[Scripts that build scenes]
************

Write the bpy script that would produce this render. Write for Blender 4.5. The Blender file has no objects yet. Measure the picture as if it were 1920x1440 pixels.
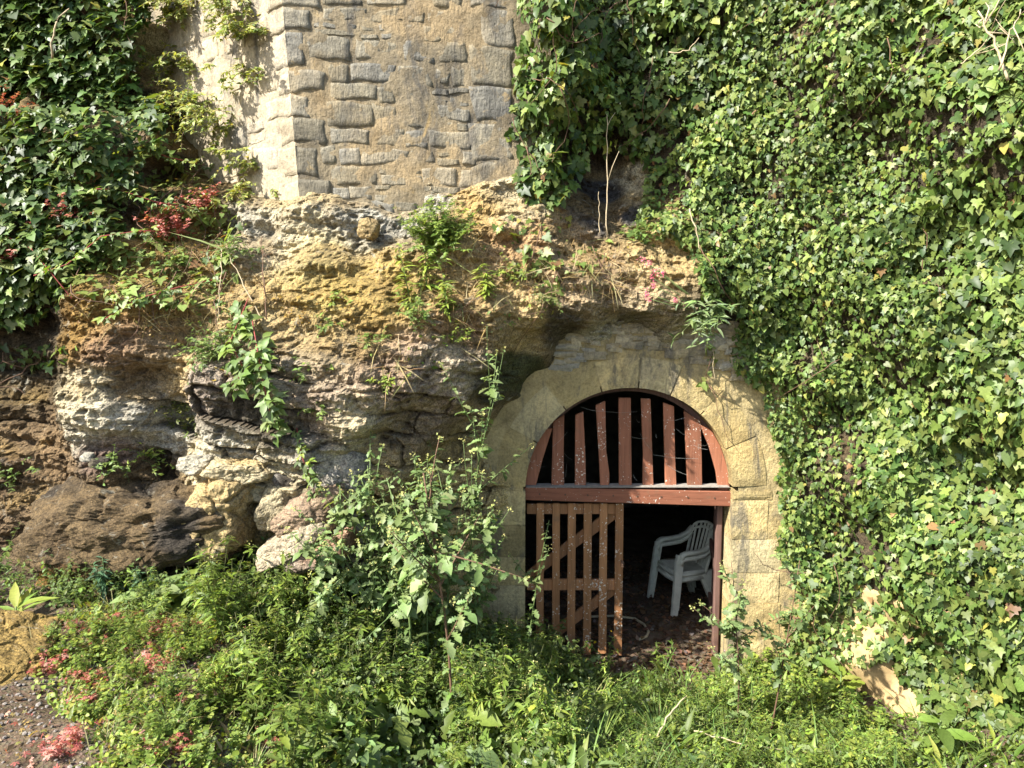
import bpy, math, random
import numpy as np
from mathutils import Vector, Matrix

random.seed(11)
rng = np.random.default_rng(11)
SC = bpy.context.scene
COL = SC.collection
R = math.radians

# ------------------------------------------------------------------ camera, sky, sun, exposure
F = 1333.0
CAM = np.array([0.0, -6.4, 3.36])
PITCH = R(6.0)
cam_d = bpy.data.cameras.new('camera')
cam_d.sensor_width = 36.0
cam_d.lens = 36.0 * F / 1920.0
cam_d.clip_start = 0.05
cam_d.clip_end = 400.0
cam = bpy.data.objects.new('camera', cam_d)
COL.objects.link(cam)
cam.location = CAM.tolist()
cam.rotation_euler = (math.pi / 2 - PITCH, 0, 0)
SC.camera = cam

SUN = np.array([-0.61, -0.40, 0.68])
SUN /= np.linalg.norm(SUN)
world = bpy.data.worlds.new('World')
SC.world = world
world.use_nodes = True
wn = world.node_tree
bg = wn.nodes['Background']
sky = wn.nodes.new('ShaderNodeTexSky')
sky.sky_type = 'NISHITA'
sky.sun_disc = False
sky.sun_elevation = math.asin(SUN[2])
sky.sun_rotation = math.atan2(SUN[0], SUN[1])
sky.air_density = 1.0
sky.dust_density = 1.5
wn.links.new(sky.outputs[0], bg.inputs[0])
bg.inputs[1].default_value = 0.115
sun_d = bpy.data.lights.new('sun', 'SUN')
sun_d.energy = 4.9
sun_d.angle = R(0.53)
sun_d.color = (1.0, 0.955, 0.88)
sun = bpy.data.objects.new('sun', sun_d)
COL.objects.link(sun)
sun.rotation_euler = Vector(SUN.tolist()).to_track_quat('Z', 'Y').to_euler()
sun.location = (-6, -6, 9)
SC.view_settings.view_transform = 'Standard'
SC.view_settings.look = 'None'
SC.view_settings.gamma = 1.0
SC.view_settings.exposure = 1.6
SC.view_settings.use_curve_mapping = False
SC.render.engine = 'CYCLES'
SC.cycles.max_bounces = 6
SC.cycles.transparent_max_bounces = 4

# ------------------------------------------------------------------ helpers
def ray(px, py):
    fx, fy = (px - 960.0) / F, (py - 720.0) / F
    c, s = math.cos(PITCH), math.sin(PITCH)
    return np.array([fx, c - fy * s, -s - fy * c])

def at(px, py, Y):
    """the point at depth Y seen at that place of the photograph"""
    d = ray(px, py)
    return CAM + d * ((Y - CAM[1]) / d[1])

def proj(P):
    P = np.asarray(P, float)
    q = P - CAM
    c, s = math.cos(PITCH), math.sin(PITCH)
    dep = q[..., 1] * c - q[..., 2] * s
    up = q[..., 1] * s + q[..., 2] * c
    dep = np.maximum(dep, 0.05)
    return 960 + F * q[..., 0] / dep, 720 - F * up / dep

def _h(ix, iy, iz, seed):
    n = (ix.astype(np.int64) * 374761393 + iy.astype(np.int64) * 668265263 + iz.astype(np.int64) * 1274126177 + seed * 974711) & 0xffffffff
    n = ((n ^ (n >> 13)) * 1274126177) & 0xffffffff
    n = ((n ^ (n >> 16)) * 668265263) & 0xffffffff
    return ((n ^ (n >> 15)) & 0xffff) / 65535.0

def vnoise(P, seed=0):
    P = np.asarray(P, float)
    i = np.floor(P)
    f = P - i
    f = f * f * (3 - 2 * f)
    i = i.astype(np.int64)
    out = 0
    for dx in (0, 1):
        wx = f[:, 0] if dx else 1 - f[:, 0]
        for dy in (0, 1):
            wy = f[:, 1] if dy else 1 - f[:, 1]
            for dz in (0, 1):
                wz = f[:, 2] if dz else 1 - f[:, 2]
                out = out + wx * wy * wz * _h(i[:, 0] + dx, i[:, 1] + dy, i[:, 2] + dz, seed)
    return out

def fbm(P, octaves=4, seed=0, gain=0.5, lac=2.03):
    P = np.asarray(P, float)
    a, s, t = 1.0, 0.0, 0.0
    for o in range(octaves):
        s = s + a * (vnoise(P, seed + o * 17) - 0.5)
        t += a
        a *= gain
        P = P * lac + 3.7
    return s / t * 2      # about -1..1

def worley(P, seed=0):
    P = np.asarray(P, float)
    i = np.floor(P).astype(np.int64)
    f1 = np.full(len(P), 9.0)
    f2 = np.full(len(P), 9.0)
    cid = np.zeros(len(P))
    for dx in (-1, 0, 1):
        for dy in (-1, 0, 1):
            for dz in (-1, 0, 1):
                c = i + np.array([dx, dy, dz])
                q = np.stack([c[:, k] + _h(c[:, 0], c[:, 1], c[:, 2], seed + 5 * k) for k in range(3)], 1)
                d = np.sqrt(((q - P) ** 2).sum(1))
                hid = _h(c[:, 0], c[:, 1], c[:, 2], seed + 91)
                near = d < f1
                f2 = np.where(near, f1, np.minimum(f2, d))
                cid = np.where(near, hid, cid)
                f1 = np.where(near, d, f1)
    return f1, f2, cid

def smooth(a, b, x):
    t = np.clip((x - a) / (b - a), 0, 1)
    return t * t * (3 - 2 * t)

def in_poly(poly, x, y):
    x = np.asarray(x, float); y = np.asarray(y, float)
    r = np.zeros(x.shape, bool)
    n = len(poly)
    for i in range(n):
        x1, y1 = poly[i]; x2, y2 = poly[(i + 1) % n]
        if y1 == y2: continue
        c = (y1 > y) != (y2 > y)
        r ^= c & (x < (x2 - x1) * (y - y1) / (y2 - y1) + x1)
    return r

def mesh_np(name, V, Fc, mat=None, col=None, smooth_shade=True, parent=None, link=True):
    """ONE mesh object from arrays; Fc has one face per row"""
    V = np.asarray(V, np.float32); Fc = np.asarray(Fc, np.int32)
    me = bpy.data.meshes.new(name)
    k = Fc.shape[1]
    me.vertices.add(len(V)); me.vertices.foreach_set('co', V.ravel())
    me.loops.add(Fc.size); me.loops.foreach_set('vertex_index', Fc.ravel())
    me.polygons.add(len(Fc))
    me.polygons.foreach_set('loop_start', np.arange(0, Fc.size, k, dtype=np.int32))
    me.polygons.foreach_set('loop_total', np.full(len(Fc), k, np.int32))
    me.polygons.foreach_set('use_smooth', np.full(len(Fc), smooth_shade, bool))
    me.update(calc_edges=True)
    if col is not None:
        a = me.color_attributes.new('Col', 'FLOAT_COLOR', 'POINT')
        c4 = np.ones((len(V), 4), np.float32); c4[:, :3] = col
        a.data.foreach_set('color', c4.ravel())
    if mat: me.materials.append(mat)
    return obj(name, me, parent) if link else me

def obj(name, me, parent=None):
    o = bpy.data.objects.new(name, me)
    COL.objects.link(o)
    if parent: o.parent = parent
    return o

def thing(name, label, cat, loc=(0, 0, 0), rotz=0.0, group=None, kind=None):
    o = bpy.data.objects.new(name, None)
    COL.objects.link(o)
    o.location = [float(v) for v in loc]
    o.rotation_euler = (0, 0, rotz)
    o.empty_display_size = 0.1
    return tag(o, label, cat, group, kind)

def tag(o, label, cat, group=None, kind=None):
    if label: o['label'] = label
    if cat: o['category'] = cat
    if group: o['group'] = group
    if kind: o['kind'] = kind
    return o

def structure(o, label=None):
    o['kind'] = 'structure'
    if label: o['label'] = label
    return o

class MB:
    """collects boxes, slabs and tubes into one mesh"""
    def __init__(s): s.v = []; s.f = []
    def add(s, v, f):
        b = len(s.v); s.v += [tuple(map(float, p)) for p in v]; s.f += [tuple(i + b for i in q) for q in f]
    def prism(s, poly, y0, y1):
        """polygon in x,z run from y0 to y1"""
        n = len(poly)
        v = [(x, y0, z) for x, z in poly] + [(x, y1, z) for x, z in poly]
        f = [tuple(range(n)), tuple(range(2 * n - 1, n - 1, -1))]
        f += [(i, i + n, (i + 1) % n + n, (i + 1) % n) for i in range(n)]
        s.add(v, f)
    def box(s, a, b):
        s.prism([(a[0], a[2]), (b[0], a[2]), (b[0], b[2]), (a[0], b[2])], a[1], b[1])
    def tube(s, pts, rad, n=6, flat=1.0):
        pts = [np.array(p, float) for p in pts]
        if not hasattr(rad, '__len__'): rad = [rad] * len(pts)
        v = []; f = []
        for i, p in enumerate(pts):
            t = pts[min(i + 1, len(pts) - 1)] - pts[max(i - 1, 0)]
            t /= np.linalg.norm(t) + 1e-9
            a = np.cross(t, (0.31, 0.17, 0.93)) if abs(t[2]) < 0.9 else np.cross(t, (1, 0.05, 0))
            a /= np.linalg.norm(a); b = np.cross(t, a)
            for k in range(n):
                an = 2 * math.pi * k / n
                v.append(p + rad[i] * (math.cos(an) * a + flat * math.sin(an) * b))
        for i in range(len(pts) - 1):
            for k in range(n):
                f.append((i * n + k, i * n + (k + 1) % n, (i + 1) * n + (k + 1) % n, (i + 1) * n + k))
        f.append(tuple(range(n - 1, -1, -1))); f.append(tuple(range((len(pts) - 1) * n, len(pts) * n)))
        s.add(v, f)
    def mesh(s, name, mat, smooth_shade=False, bevel=0.0):
        me = bpy.data.meshes.new(name)
        me.from_pydata(s.v, [], s.f)
        import bmesh
        bm = bmesh.new(); bm.from_mesh(me)
        bmesh.ops.recalc_face_normals(bm, faces=bm.faces)
        if bevel:
            bmesh.ops.bevel(bm, geom=list(bm.edges), offset=bevel, segments=1, affect='EDGES')
        bm.to_mesh(me); bm.free()
        for p in me.polygons: p.use_smooth = smooth_shade
        me.materials.append(mat)
        return me
    def build(s, name, mat, parent=None, smooth_shade=False, bevel=0.0):
        return obj(name, s.mesh(name, mat, smooth_shade, bevel), parent)

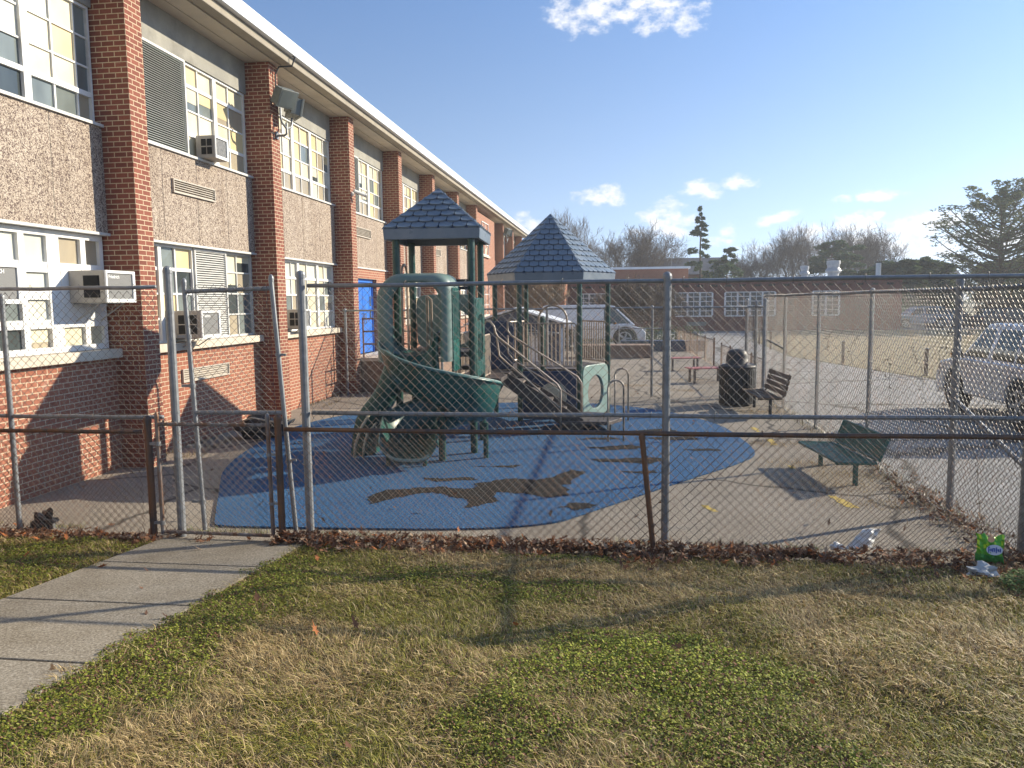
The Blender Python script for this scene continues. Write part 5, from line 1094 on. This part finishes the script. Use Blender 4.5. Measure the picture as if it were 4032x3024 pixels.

************

_Required task_
Pictures are excluded; extract exactly the lines from the start of the data through the line that holds "SC.camera = cam", both ends included.

_Exercise response_
Write the bpy script that would produce this render. Write for Blender 4.5. The Blender file has no objects yet. Measure the picture as if it were 1920x1440 pixels.
import bpy, math, random
import numpy as np
from mathutils import Vector, Matrix

random.seed(11)
rng = np.random.default_rng(11)
SC = bpy.context.scene
COL = SC.collection
R = math.radians

# ------------------------------------------------------------------ camera, sky, sun, exposure
F = 1333.0
CAM = np.array([0.0, -6.4, 3.36])
PITCH = R(6.0)
cam_d = bpy.data.cameras.new('camera')
cam_d.sensor_width = 36.0
cam_d.lens = 36.0 * F / 1920.0
cam_d.clip_start = 0.05
cam_d.clip_end = 400.0
cam = bpy.data.objects.new('camera', cam_d)
COL.objects.link(cam)
cam.location = CAM.tolist()
cam.rotation_euler = (math.pi / 2 - PITCH, 0, 0)
SC.camera = cam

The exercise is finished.